Another late-career Strummer endeavor was his collaboration with the sui generis kick-out-the-jams rave/soul/house/funk/jam band Black Grape (formed from crucial remnants Shaun Ryder and Bez of the Happy Mondays).  Typified by their hit single for the Euro 96 football tournament, the freaky anthem England's Irie, here live at Top of the Pops (Strummer's first appearance there; the Clash promised never to play the show).

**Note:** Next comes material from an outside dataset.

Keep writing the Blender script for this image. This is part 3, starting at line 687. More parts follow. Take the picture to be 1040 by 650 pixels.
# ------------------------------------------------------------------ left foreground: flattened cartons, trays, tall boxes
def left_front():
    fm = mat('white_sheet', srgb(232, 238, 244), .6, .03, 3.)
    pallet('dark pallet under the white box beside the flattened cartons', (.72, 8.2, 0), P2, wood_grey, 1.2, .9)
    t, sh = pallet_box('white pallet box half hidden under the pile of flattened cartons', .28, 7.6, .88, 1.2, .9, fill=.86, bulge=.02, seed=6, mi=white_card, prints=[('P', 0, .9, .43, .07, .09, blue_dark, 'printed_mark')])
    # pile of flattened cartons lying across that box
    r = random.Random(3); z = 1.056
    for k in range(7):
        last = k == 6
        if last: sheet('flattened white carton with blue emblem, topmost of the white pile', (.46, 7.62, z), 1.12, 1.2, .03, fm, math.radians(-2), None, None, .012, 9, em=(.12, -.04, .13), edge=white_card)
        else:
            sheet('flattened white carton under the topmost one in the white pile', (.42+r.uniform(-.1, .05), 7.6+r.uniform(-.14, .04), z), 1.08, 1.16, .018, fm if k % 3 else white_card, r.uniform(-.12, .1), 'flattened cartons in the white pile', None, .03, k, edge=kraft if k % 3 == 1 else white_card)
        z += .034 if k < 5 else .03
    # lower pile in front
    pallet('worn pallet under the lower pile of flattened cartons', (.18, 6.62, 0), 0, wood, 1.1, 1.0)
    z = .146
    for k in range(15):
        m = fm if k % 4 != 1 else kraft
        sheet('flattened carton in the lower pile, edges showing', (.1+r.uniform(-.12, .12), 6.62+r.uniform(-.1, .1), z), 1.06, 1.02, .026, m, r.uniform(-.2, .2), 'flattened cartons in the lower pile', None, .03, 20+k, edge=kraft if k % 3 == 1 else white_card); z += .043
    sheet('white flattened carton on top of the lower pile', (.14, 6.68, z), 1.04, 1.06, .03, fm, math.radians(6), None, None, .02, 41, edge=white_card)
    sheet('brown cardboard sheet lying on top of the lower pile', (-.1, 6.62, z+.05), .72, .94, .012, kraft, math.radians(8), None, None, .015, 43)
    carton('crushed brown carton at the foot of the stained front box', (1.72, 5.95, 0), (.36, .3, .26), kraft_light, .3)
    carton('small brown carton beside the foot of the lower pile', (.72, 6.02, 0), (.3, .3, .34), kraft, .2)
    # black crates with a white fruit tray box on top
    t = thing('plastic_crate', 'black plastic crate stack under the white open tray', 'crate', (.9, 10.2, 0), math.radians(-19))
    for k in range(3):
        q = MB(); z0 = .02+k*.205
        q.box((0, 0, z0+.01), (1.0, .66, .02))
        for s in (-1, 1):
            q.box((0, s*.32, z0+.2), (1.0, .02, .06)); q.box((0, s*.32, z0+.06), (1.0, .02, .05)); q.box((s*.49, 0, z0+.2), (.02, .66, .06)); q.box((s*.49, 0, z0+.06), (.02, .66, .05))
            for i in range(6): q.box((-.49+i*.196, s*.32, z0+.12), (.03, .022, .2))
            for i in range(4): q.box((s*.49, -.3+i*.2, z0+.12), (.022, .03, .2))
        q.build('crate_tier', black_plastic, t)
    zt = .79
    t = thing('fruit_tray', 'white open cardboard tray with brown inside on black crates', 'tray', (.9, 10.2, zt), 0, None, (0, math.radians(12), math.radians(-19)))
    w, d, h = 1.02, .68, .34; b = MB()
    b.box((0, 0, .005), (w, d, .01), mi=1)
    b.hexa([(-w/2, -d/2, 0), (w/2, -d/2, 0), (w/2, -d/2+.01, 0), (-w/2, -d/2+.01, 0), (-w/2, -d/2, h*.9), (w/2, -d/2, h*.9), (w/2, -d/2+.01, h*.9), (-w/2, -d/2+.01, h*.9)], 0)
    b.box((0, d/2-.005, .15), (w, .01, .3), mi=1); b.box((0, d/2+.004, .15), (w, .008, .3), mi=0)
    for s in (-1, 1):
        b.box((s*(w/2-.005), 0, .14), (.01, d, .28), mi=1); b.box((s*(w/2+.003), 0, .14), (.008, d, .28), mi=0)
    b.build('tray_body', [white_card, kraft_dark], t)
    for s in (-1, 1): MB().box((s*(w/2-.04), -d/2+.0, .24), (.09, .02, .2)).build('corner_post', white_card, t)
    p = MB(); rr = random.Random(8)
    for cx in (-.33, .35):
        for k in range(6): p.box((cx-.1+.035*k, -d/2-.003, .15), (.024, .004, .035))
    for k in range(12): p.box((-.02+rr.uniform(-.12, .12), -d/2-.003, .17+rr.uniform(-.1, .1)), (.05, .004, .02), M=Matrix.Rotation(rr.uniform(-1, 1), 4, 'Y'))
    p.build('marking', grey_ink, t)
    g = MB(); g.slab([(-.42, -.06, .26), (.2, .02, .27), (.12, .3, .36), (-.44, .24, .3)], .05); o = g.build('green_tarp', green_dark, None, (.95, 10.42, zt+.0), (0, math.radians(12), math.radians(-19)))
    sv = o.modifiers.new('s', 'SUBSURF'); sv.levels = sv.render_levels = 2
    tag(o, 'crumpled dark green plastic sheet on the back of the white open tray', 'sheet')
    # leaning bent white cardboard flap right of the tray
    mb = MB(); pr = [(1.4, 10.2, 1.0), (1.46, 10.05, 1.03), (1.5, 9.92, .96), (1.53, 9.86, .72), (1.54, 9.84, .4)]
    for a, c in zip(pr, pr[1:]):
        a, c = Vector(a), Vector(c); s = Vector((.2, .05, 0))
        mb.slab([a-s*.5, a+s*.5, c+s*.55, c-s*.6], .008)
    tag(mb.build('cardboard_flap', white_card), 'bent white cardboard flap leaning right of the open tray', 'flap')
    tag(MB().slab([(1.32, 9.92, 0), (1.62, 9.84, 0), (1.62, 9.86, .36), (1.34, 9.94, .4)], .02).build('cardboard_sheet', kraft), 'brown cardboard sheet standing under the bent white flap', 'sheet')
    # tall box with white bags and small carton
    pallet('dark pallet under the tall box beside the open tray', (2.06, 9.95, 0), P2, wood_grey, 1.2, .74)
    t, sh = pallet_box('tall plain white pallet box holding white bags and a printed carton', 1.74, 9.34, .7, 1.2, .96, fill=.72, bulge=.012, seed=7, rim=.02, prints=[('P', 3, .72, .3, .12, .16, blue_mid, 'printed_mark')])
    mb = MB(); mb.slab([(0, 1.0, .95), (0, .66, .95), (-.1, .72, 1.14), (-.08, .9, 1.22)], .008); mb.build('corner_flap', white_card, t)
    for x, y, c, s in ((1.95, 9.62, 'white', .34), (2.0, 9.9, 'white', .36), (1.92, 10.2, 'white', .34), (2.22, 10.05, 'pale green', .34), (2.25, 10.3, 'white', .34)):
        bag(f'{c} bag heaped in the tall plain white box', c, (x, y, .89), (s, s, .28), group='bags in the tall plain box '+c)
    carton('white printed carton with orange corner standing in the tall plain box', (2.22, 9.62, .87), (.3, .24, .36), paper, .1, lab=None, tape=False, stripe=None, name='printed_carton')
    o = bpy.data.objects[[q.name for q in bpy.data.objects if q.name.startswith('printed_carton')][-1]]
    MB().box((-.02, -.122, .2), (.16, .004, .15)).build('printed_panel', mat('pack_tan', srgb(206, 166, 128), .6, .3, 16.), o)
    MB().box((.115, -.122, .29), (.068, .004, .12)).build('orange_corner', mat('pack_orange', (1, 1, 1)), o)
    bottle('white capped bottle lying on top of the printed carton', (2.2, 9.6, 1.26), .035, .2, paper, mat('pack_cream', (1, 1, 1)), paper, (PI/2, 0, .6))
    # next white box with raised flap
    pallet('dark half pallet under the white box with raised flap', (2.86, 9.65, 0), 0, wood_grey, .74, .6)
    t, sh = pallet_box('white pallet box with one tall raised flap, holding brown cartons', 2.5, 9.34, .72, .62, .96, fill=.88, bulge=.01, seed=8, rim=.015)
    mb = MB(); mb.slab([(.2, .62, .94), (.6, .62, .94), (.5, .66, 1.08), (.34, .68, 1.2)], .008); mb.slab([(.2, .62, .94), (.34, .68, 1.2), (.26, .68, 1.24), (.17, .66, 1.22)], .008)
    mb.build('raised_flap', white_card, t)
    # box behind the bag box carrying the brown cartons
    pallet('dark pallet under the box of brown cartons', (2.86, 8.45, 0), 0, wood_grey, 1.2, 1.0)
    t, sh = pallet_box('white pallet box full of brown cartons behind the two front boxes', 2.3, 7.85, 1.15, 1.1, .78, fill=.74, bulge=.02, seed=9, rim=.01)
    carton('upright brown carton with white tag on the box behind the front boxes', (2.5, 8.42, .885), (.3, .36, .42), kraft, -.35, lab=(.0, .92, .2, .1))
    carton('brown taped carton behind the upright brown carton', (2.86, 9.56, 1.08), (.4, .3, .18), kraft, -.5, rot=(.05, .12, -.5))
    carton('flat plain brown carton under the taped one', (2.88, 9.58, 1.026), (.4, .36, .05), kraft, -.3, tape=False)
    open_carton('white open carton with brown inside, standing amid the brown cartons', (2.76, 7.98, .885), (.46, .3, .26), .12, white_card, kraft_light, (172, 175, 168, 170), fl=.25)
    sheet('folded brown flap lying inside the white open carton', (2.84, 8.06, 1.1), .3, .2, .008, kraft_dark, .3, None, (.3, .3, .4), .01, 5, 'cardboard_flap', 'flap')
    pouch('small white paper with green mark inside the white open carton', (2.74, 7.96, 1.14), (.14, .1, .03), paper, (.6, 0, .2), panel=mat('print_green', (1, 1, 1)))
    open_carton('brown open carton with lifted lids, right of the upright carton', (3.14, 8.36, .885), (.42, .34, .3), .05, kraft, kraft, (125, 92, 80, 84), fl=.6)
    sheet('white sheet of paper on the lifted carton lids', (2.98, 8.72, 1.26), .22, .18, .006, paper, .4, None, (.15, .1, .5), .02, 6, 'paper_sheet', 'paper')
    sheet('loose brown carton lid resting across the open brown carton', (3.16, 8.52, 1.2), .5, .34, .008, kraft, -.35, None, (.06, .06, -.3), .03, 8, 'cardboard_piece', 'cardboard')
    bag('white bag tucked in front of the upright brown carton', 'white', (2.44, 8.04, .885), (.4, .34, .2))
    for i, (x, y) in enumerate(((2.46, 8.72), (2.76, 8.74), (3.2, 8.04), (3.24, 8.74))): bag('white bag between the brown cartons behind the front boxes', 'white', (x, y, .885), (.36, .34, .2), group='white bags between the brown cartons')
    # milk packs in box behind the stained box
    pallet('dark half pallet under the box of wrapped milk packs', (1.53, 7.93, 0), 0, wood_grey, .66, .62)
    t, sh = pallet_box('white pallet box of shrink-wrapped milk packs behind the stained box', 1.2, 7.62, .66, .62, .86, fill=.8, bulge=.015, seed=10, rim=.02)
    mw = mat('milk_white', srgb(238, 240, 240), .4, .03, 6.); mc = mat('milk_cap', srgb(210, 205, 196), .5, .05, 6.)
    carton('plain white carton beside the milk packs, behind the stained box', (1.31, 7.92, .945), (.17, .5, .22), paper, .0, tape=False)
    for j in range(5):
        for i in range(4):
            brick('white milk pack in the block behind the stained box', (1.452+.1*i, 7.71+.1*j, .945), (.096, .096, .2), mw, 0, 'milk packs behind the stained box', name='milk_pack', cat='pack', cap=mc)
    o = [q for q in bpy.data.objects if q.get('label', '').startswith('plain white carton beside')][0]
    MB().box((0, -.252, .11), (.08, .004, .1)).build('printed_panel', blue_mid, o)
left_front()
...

Black Grape's first of two albums, It's Great to be Straight, Yeah! is weird but very good in a loose and slightly cheesy way.  Every track seems to be on Youtube.  Not-quite-randomly dipping into the craziness (warning, expect profanity and irreverence, and even (gasp!) bad taste), here's In the Name of the Father.  Prime candidate for any list of Top Ten Songs with Sitar Intro.  Another top track, the reggae-and-soul tinged Shake Your Money.  The Grapes take on a late 60's/early 70's guitar-jam kind of riff in Submarine (with allusions to A Day in the Life).   (If you can figure out what they mean when they sing "and the boy was so proud / of the crocodile on his sock / someone had to tell him / it was planet Reebok", you're thinking too hard.)  One of their better B-sides is Straight out of Trumpton.  But doesn't compare to It's a Big Day in the North... as near as they get to mellow, Balearic-isles house, a genre that I don't listen to much, but that I'm not surprised is improved by convex combination with something like the Grape's hyper-energetic punk/funk craziness.